◆ Task statement: Set down word for word each line from the start of the listing through the line that contains "S.cycles.caustics_refractive = False", both included.

Start of Data provided

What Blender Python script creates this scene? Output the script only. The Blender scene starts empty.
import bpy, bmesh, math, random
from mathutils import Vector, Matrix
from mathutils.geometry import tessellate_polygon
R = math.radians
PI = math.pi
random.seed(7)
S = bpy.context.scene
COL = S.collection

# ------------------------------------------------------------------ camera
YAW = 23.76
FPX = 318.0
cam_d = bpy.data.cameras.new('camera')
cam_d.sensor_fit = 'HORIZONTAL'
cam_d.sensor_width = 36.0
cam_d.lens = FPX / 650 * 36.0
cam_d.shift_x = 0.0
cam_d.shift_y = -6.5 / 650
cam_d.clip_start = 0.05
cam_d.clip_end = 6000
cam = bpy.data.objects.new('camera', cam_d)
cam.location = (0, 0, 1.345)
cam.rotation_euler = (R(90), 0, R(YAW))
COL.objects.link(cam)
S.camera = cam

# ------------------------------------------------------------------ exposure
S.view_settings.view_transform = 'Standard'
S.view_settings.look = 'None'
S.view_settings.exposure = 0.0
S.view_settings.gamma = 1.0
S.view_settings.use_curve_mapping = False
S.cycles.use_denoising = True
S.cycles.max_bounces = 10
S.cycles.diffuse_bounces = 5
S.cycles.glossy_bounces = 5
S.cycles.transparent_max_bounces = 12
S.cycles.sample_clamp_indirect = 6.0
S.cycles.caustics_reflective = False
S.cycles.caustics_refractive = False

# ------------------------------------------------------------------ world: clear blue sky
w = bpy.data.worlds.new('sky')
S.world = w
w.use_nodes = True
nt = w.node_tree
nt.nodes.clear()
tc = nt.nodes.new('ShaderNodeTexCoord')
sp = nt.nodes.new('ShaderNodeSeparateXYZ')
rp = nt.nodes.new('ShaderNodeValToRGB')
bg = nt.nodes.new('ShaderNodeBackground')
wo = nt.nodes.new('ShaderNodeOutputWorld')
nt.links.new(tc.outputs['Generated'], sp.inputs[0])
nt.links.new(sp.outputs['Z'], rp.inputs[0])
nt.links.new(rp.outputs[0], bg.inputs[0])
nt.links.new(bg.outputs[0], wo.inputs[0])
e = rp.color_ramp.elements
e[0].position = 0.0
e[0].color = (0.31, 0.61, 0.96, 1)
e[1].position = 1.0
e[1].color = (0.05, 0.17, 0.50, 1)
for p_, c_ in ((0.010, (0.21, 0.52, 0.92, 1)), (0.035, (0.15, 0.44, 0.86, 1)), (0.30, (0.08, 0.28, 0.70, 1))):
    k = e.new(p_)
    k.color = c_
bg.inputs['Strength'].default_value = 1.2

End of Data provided

◆ Full response:
What Blender Python script creates this scene? Output the script only. The Blender scene starts empty.
import bpy, bmesh, math, random
from mathutils import Vector, Matrix
from mathutils.geometry import tessellate_polygon
R = math.radians
PI = math.pi
random.seed(7)
S = bpy.context.scene
COL = S.collection

# ------------------------------------------------------------------ camera
YAW = 23.76
FPX = 318.0
cam_d = bpy.data.cameras.new('camera')
cam_d.sensor_fit = 'HORIZONTAL'
cam_d.sensor_width = 36.0
cam_d.lens = FPX / 650 * 36.0
cam_d.shift_x = 0.0
cam_d.shift_y = -6.5 / 650
cam_d.clip_start = 0.05
cam_d.clip_end = 6000
cam = bpy.data.objects.new('camera', cam_d)
cam.location = (0, 0, 1.345)
cam.rotation_euler = (R(90), 0, R(YAW))
COL.objects.link(cam)
S.camera = cam

# ------------------------------------------------------------------ exposure
S.view_settings.view_transform = 'Standard'
S.view_settings.look = 'None'
S.view_settings.exposure = 0.0
S.view_settings.gamma = 1.0
S.view_settings.use_curve_mapping = False
S.cycles.use_denoising = True
S.cycles.max_bounces = 10
S.cycles.diffuse_bounces = 5
S.cycles.glossy_bounces = 5
S.cycles.transparent_max_bounces = 12
S.cycles.sample_clamp_indirect = 6.0
S.cycles.caustics_reflective = False
S.cycles.caustics_refractive = False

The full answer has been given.